[erlang-bugs] heart prevents beam from creating crash dumps

Paul Guyot pguyot@REDACTED
Mon Aug 27 12:22:59 CEST 2012


> On 27-08-2012 10:16, Paul Guyot wrote:
>>> It would be great if there was a way of simply figuring out the file
>>> descriptor numbers used for EPMD and/or heart from the C code. Then it
>>> would be easy to fix this. One possibility is to add a new BIF that
>>> stores the current EPMD port in a C variable. Then the loop that closes
>>> all ports could be replaced with a single close.
>> I would like to strongly argue against a selected close of the epmd port.
>> 
>> The main argument is that it singles out the node name as the only exclusive resource a node can have.
> I was thinking the same thing, but about listening sockets.
> It'd probably make better sense to make the heart FD be the special 
> case, like stdin/out/err are already.
> 
> Alternatively, could the node communicate to heart that it is dumping, 
> so that heart can leave it be (at least for a while)? That would of 
> course also make the FD special, so probably no gain.
> 
> Is kill-on-close the right behaviour for heart? The "if the connection 
> to Erlang breaks, it assumes the Beam process has gone bad" reaction, is 
> it justified? That could be changed to "if the connection breaks, then 
> assume - at least for a while - that the Beam process is going down." 
> If, after a timeout after the connection disappeared, the Beam process 
> is still around (or, possibly, that heart observes no growth in the dump 
> file... don't know if that's too much complexity), *then* go assume 
> badness and go for the kill. For great justice.

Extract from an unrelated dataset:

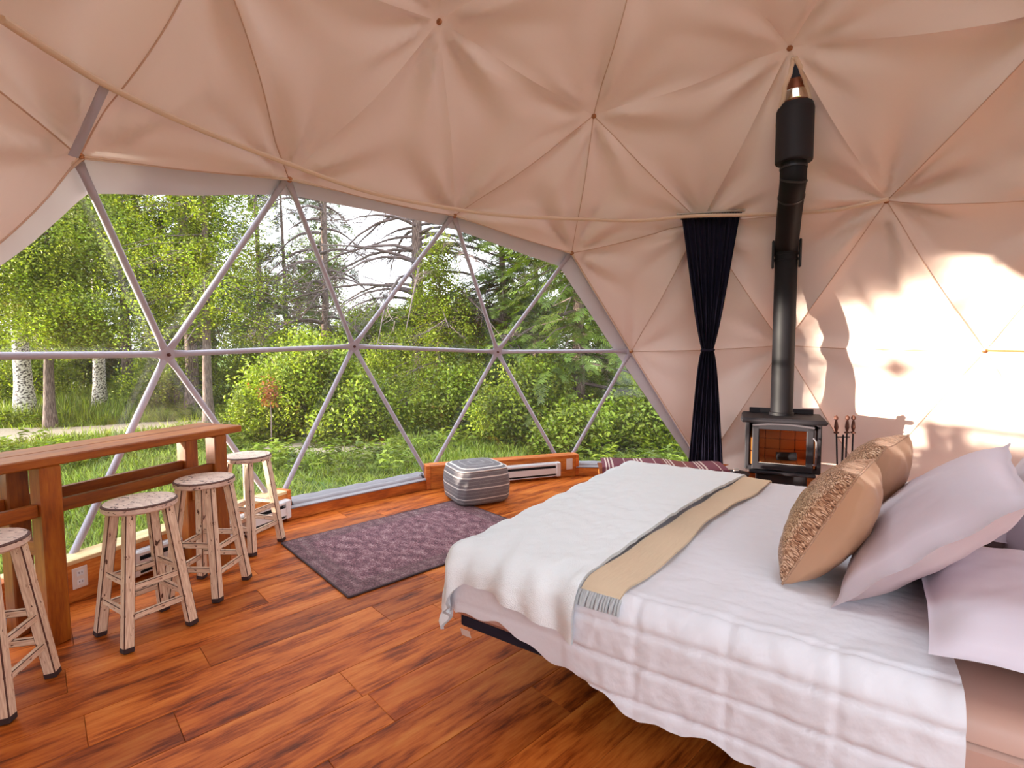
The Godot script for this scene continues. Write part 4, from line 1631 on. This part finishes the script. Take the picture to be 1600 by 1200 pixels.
	for k in 3:
		var tl := thing(names[k], Vector3(3.03 + [-0.06, 0.0, 0.055][k], 0.06, -4.62 + 0.05))
		tl.rotation.z = [0.06, 0.0, 0.0][k]
		var rod := MB.new()
		rod.tube([Vector3(0, 0.0, 0), Vector3(0, 0.60, 0)], [0.007], 8)
		put("rod", rod.mesh(), M.iron, tl)
		var hn := MB.new()
		hn.lathe([Vector2(0.001, 0.58), Vector2(0.022, 0.585), Vector2(0.022, 0.595), Vector2(0.008, 0.60), Vector2(0.018, 0.64), Vector2(0.012, 0.69), Vector2(0.006, 0.70), Vector2(0.018, 0.715), Vector2(0.018, 0.735), Vector2(0.001, 0.75)], 14)
		put("handle", hn.mesh(), M.worn, tl)
		var en := MB.new()
		if k == 0:
			en.tube([Vector3(0, 0.02, 0), Vector3(0, -0.03, 0), Vector3(0.03, -0.01, 0)], [0.006, 0.006, 0.003], 6)
		elif k == 1:
			en.box(Vector3(0.09, 0.12, 0.012), Vector3(0, 0.0, 0), 0.004)
		else:
			en.lathe([Vector2(0.001, -0.05), Vector2(0.035, -0.045), Vector2(0.022, 0.06), Vector2(0.001, 0.07)], 12)
		put(["hook", "blade", "bristles"][k], en.mesh(), M.iron, tl)
		tag(tl, labels[k], "fire tool", "fire tools on the stand")


func build_curtain() -> void:
	var d := Vector3(0.985, 0, 0.17).normalized()
	var z := d.cross(Vector3.UP)
	if z.z < 0:
		z = -z
	var c := Vector3(1.93, 0, -5.03)
	var top := 2.70
	var cu := thing("curtain")
	tag(cu, "dark navy curtain tied in at mid height, hanging left of the stove", "curtain")
	var mb := MB.new()
	var shape := func(y: float) -> float: # half width at a height
		if y > 1.40:
			return lerpf(0.048, 0.275, pow((y - 1.40) / (top - 1.40), 0.85))
		return lerpf(0.048, 0.185, pow((1.40 - y) / 1.37, 0.62))
	mb.grid(150, 70, func(u: float, t: float) -> Vector3:
		var y := lerpf(0.03, top, t)
		var w: float = shape.call(y)
		var amp := lerpf(0.030, 0.016, clampf((w - 0.05) / 0.22, 0, 1))
		var ph := u * TAU * 11.0
		var x := (u - 0.5) * 2.0 * w + 0.006 * sin(ph * 0.5 + 3.0 * y)
		var dz := amp * sin(ph + 0.5 * sin(y * 3.0)) + 0.006 * sin(ph * 2.3 + y * 4.0)
		return c + d * x + z * dz + Vector3(0, y, 0), false)
	put("cloth", mb.mesh(), M.curtain, cu)
	var hd := MB.new()
	hd.grid(100, 3, func(u: float, t: float) -> Vector3:
		return c + d * ((u - 0.5) * 0.56) + z * (0.018 + 0.006 * sin(u * 140.0)) + Vector3(0, top - 0.035 + 0.05 * t, 0), false)
	put("gathered_heading", hd.mesh(), M.curtain, cu)
	var tie := MB.new()
	var ring := []
	for k in 25:
		var a := TAU * k / 24.0
		ring.append(c + d * cos(a) * 0.056 + z * sin(a) * 0.042 + Vector3(0, 1.40 + 0.004 * sin(a * 3.0), 0))
	tie.tube(ring, [0.012], 8, false)
	put("tie_band", tie.mesh(), M.curtain, cu)
	var rd := thing("curtain_rod")
	tag(rd, "short pale curtain rod under the ceiling hem, carrying the navy curtain", "curtain rod")
	var rb := MB.new()
	rb.tube([c + d * -0.30 + Vector3(0, top + 0.025, 0), c + d * 0.30 + Vector3(0, top + 0.035, 0)], [0.010], 10)
	put("bar", rb.mesh(), M.rod, rd)
	for s in [-1.0, 1.0]:
		var f := MB.new()
		f.lathe([Vector2(0.001, -0.014), Vector2(0.014, -0.006), Vector2(0.014, 0.006), Vector2(0.001, 0.014)], 12)
		put("finial", f.mesh(), M.rod, rd, Transform3D(Basis(Vector3.UP, d, Vector3.UP.cross(d)), c + d * 0.305 * s + Vector3(0, top + 0.03 + 0.005 * s, 0)))
		var h := MB.new()
		h.tube([c + d * 0.22 * s + Vector3(0, top + 0.03, 0), c + d * 0.22 * s - z * 0.12 + Vector3(0, top + 0.06, 0), c + d * 0.22 * s - z * 0.26 + Vector3(0, top + 0.06, 0)], [0.006], 6)
		put("bracket", h.mesh(), M.rod, rd)


# ------------------------------------------------------------------ outdoors
const GROUND := -0.35
var sprays := {}

func ground_y(x: float, z: float) -> float:
	return GROUND + 0.05 * sin(x * 0.7) * cos(z * 0.6) * smoothstep(6.5, 9.0, Vector2(x - 1.06, z + 2.1).length()) + 0.03 * maxf(0.0, -z - 18.0)

func make_sprays() -> void:
	rng.seed = 99
	# broad leaves on a twig
	var mb := MB.new()
	for k in 22:
		var t := k / 21.0
		var o := Vector3(rng.randf_range(-0.12, 0.12), 0.46 * t - 0.18, rng.randf_range(-0.12, 0.12))
		leaf(mb, o, Basis.from_euler(Vector3(rng.randf_range(-1.2, 0.5), rng.randf() * TAU, rng.randf_range(-0.6, 0.6))), 0.068, 0.042)
	sprays.broad = mb.mesh()
	# a flat feathery branchlet of soft needles
	mb = MB.new()
	for k in 13:
		var t := k / 12.0
		for s in [-1.0, 1.0]:
			var o := Vector3(0, -0.05 * t * t, 0.42 * t - 0.05)
			var dirv := Vector3(s * (1.0 - 0.55 * t), rng.randf_range(-0.35, 0.1), 0.55).normalized()
			strip(mb, o, dirv, 0.17 * (1.0 - 0.5 * t), 0.019)
	sprays.needle = mb.mesh()
	# bare twigs
	mb = MB.new()
	for k in 9:
		var t := k / 8.0
		var s := 1.0 if k % 2 == 0 else -1.0
		var p := Vector3(0.02 * sin(k * 2.0), 0.02 * cos(k * 3.0), 0.62 * t)
		var q := p + Vector3(s * 0.16, rng.randf_range(-0.12, 0.08), 0.14)
		mb.tube([p, (p + q) / 2.0 + Vector3(0, 0.02, 0), q], [0.005, 0.004, 0.002], 3, false)
		mb.tube([(p + q) / 2.0, (p + q) / 2.0 + Vector3(s * 0.03, rng.randf_range(-0.1, 0.1), 0.12)], [0.0035, 0.0015], 3, false)
	mb.tube([Vector3(0, 0, 0), Vector3(0.03, 0.0, 0.35), Vector3(0, -0.03, 0.66)], [0.009, 0.006, 0.003], 4, false)
	sprays.twig = mb.mesh()
	# a tuft of grass
	mb = MB.new()
	for k in 11:
		var a := rng.randf() * TAU
		var o := Vector3(cos(a), 0, sin(a)) * rng.randf_range(0.0, 0.09)
		var lean := Vector3(cos(a), 0, sin(a)) * rng.randf_range(0.03, 0.12)
		var side := Vector3(-sin(a), 0, cos(a)) * 0.006
		var h := rng.randf_range(0.10, 0.2)
		var i := mb.v.size()
		mb.vert(o - side)
		mb.vert(o + side)
		mb.vert(o + lean * 0.45 + side * 0.8 + Vector3(0, h * 0.6, 0))
		mb.vert(o + lean * 0.45 - side * 0.8 + Vector3(0, h * 0.6, 0))
		mb.vert(o + lean + Vector3(0, h, 0))
		mb.tri(i, i + 1, i + 2)
		mb.tri(i, i + 2, i + 3)
		mb.tri(i + 3, i + 2, i + 4)
	sprays.grass = mb.mesh()
	# low broad-leaved weeds
	mb = MB.new()
	for k in 12:
		var a := rng.randf() * TAU
		var o := Vector3(cos(a) * 0.07, rng.randf_range(0.05, 0.24), sin(a) * 0.07)
		leaf(mb, o, Basis.from_euler(Vector3(rng.randf_range(-0.5, 0.3), a, 0)), 0.10, 0.055)
	sprays.weed = mb.mesh()

func leaf(mb: MB, o: Vector3, b: Basis, l: float, w: float) -> void:
	var i := mb.v.size()
	mb.vert(o)
	mb.vert(o + b * Vector3(w / 2, 0.012, l * 0.5))
	mb.vert(o + b * Vector3(0, -0.006, l))
	mb.vert(o + b * Vector3(-w / 2, 0.012, l * 0.5))
	mb.tri(i, i + 1, i + 2)
	mb.tri(i, i + 2, i + 3)

func strip(mb: MB, o: Vector3, d: Vector3, l: float, w: float) -> void:
	var s := d.cross(Vector3.UP).normalized() * w / 2
	var i := mb.v.size()
	mb.vert(o - s)
	mb.vert(o + s)
	mb.vert(o + d * l * 0.7 + s * 0.9)
	mb.vert(o + d * l * 0.7 - s * 0.9)
	mb.vert(o + d * l)
	mb.tri(i, i + 1, i + 2)
	mb.tri(i, i + 2, i + 3)
	mb.tri(i + 3, i + 2, i + 4)

func scatter(called: String, parent: Node, mesh: Mesh, m: Material, list: Array, tints: Array) -> MultiMeshInstance3D:
	var mm := MultiMesh.new()
	mm.transform_format = MultiMesh.TRANSFORM_3D
	mm.use_colors = true
	mm.mesh = mesh
	mm.instance_count = list.size()
	for i in list.size():
		mm.set_instance_transform(i, list[i])
		mm.set_instance_color(i, tints[i])
	var o := MultiMeshInstance3D.new()
	o.name = name_for(called, parent)
	o.multimesh = mm
	o.material_override = m
	o.set_meta("kind", "stuff")
	parent.add_child(o, true)
	return o

func tint(lo: float, hi: float, yellow := 0.0) -> Color:
	var k := lerpf(lo * 0.7, hi * 1.15, pow(rng.randf(), 1.2))
	return Color(k * (1.0 + yellow * rng.randf_range(0.0, 0.4)), k, k * rng.randf_range(0.6, 1.0))

func trunk(parent: Node, h: float, r: float, m: Material, lean := Vector2.ZERO, called := "trunk") -> void:
	var mb := MB.new()
	var line := []
	var rad := []
	for k in 11:
		var t := k / 10.0
		line.append(Vector3(lean.x * t * t + 0.04 * sin(t * 7.0 + r * 40.0), h * t - 0.15, lean.y * t * t + 0.03 * cos(t * 5.0)))
		rad.append(r * (1.0 + 0.5 * exp(-t * 16.0)) * (1.0 - 0.8 * t))
	mb.tube(line, rad, 12)
	put(called, mb.mesh(), m, parent)

func tree(called: String, label: String, category: String, group: String, at: Vector2) -> Node3D:
	var t := thing(called, Vector3(at.x, ground_y(at.x, at.y), at.y))
	tag(t, label, category, group)
	return t

func leafy(t: Node3D, blobs: Array, n: int, lo: float, hi: float, yellow: float, size := 1.0, mesh: Mesh = null, m: Material = null, called := "foliage") -> void:
	# blobs of [centre, radii]; sprays lie mostly near their skins
	var list := []
	var tints := []
	for i in n:
		var b: Array = blobs[rng.randi_range(0, blobs.size() - 1)]
		var d := Vector3(rng.randfn(), rng.randfn(), rng.randfn()).normalized() * pow(rng.randf(), 0.45)
		var p: Vector3 = b[0] + d * b[1]
		if p.y + t.position.y < GROUND + 0.05:
			continue
		var s := size * rng.randf_range(0.7, 1.35)
		list.append(Transform3D(Basis.from_euler(Vector3(rng.randf_range(-0.9, 0.6), rng.randf() * TAU, rng.randf_range(-0.5, 0.5))).scaled(Vector3(s, s, s)), p))
		tints.append(tint(lo, hi, yellow))
	scatter(called, t, mesh if mesh else sprays.broad, m if m else M.leaf, list, tints)

func conifer(t: Node3D, h: float, base: float, reach: float, n: int, lo: float, hi: float, yellow: float, r := 0.14, size := 1.0, droop := 0.25, tufts := false) -> void:
	trunk(t, h, r, M.bark)
	var list := []
	var tints := []
	var br := MB.new()
	for i in n:
		var f := pow(rng.randf(), 0.8)
		var y := lerpf(base, h, f)
		var l := reach * (1.0 - f * 0.93) * rng.randf_range(0.75, 1.1) + 0.12
		var a := rng.randf() * TAU
		var d := Vector3(cos(a), 0, sin(a))
		var side := Vector3(-sin(a), 0, cos(a))
		if i % 3 == 0:
			br.tube([Vector3(0, y, 0), Vector3(0, y - droop * l * 0.3, 0) + d * l * 0.5, Vector3(0, y - droop * l, 0) + d * l], [0.025 * (1.2 - f), 0.015 * (1.2 - f), 0.004], 4, false)
		var steps := maxi(2, int(l / (0.26 * size)))
		for s in steps:
			var q := (s + 0.7) / steps
			var p := d * l * q + Vector3(0, y - droop * l * q * q, 0) + side * rng.randf_range(-0.25, 0.25) * l * q + Vector3(0, rng.randf_range(-0.12, 0.06), 0)
			var sc := size * rng.randf_range(0.75, 1.3)
			var yaw := atan2(d.x, d.z) + rng.randf_range(-0.9, 0.9)
			list.append(Transform3D(Basis.from_euler(Vector3(rng.randf_range(-0.1, 0.6), yaw, rng.randf_range(-0.4, 0.4))).scaled(Vector3(sc, sc, sc)), p))
			tints.append(tint(lo, hi, yellow))
	put("branches", br.mesh(), M.twig, t)
	scatter("foliage", t, sprays.broad if tufts else sprays.needle, M.leaf if tufts else M.needle, list, tints)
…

Altering the protocol makes sense as heart will kill the beam process if it did not get a beat for a given period (60 seconds by default). When the VM is crashing, no erlang code is running and therefore no beat signal is ever sent again to heart. I would not be surprised that preparing a dump and writing it to disk can typically take more than 30 seconds.

Communication between heart and the VM lies in several channels. As an alternative to altering the protocol on the heart socket, we could change the signals heart sends to the VM (currently a SIGKILL every second for 5 seconds), although this would not be compatible with Windows' version of heart or custom heart commands.

Alternatively, the VM could fork on exit, with both processes closing all files (after the fork, to make sure heart does not kill the parent beforehand) and the child writing the dump. I am not sure how this would transpose on Windows, though.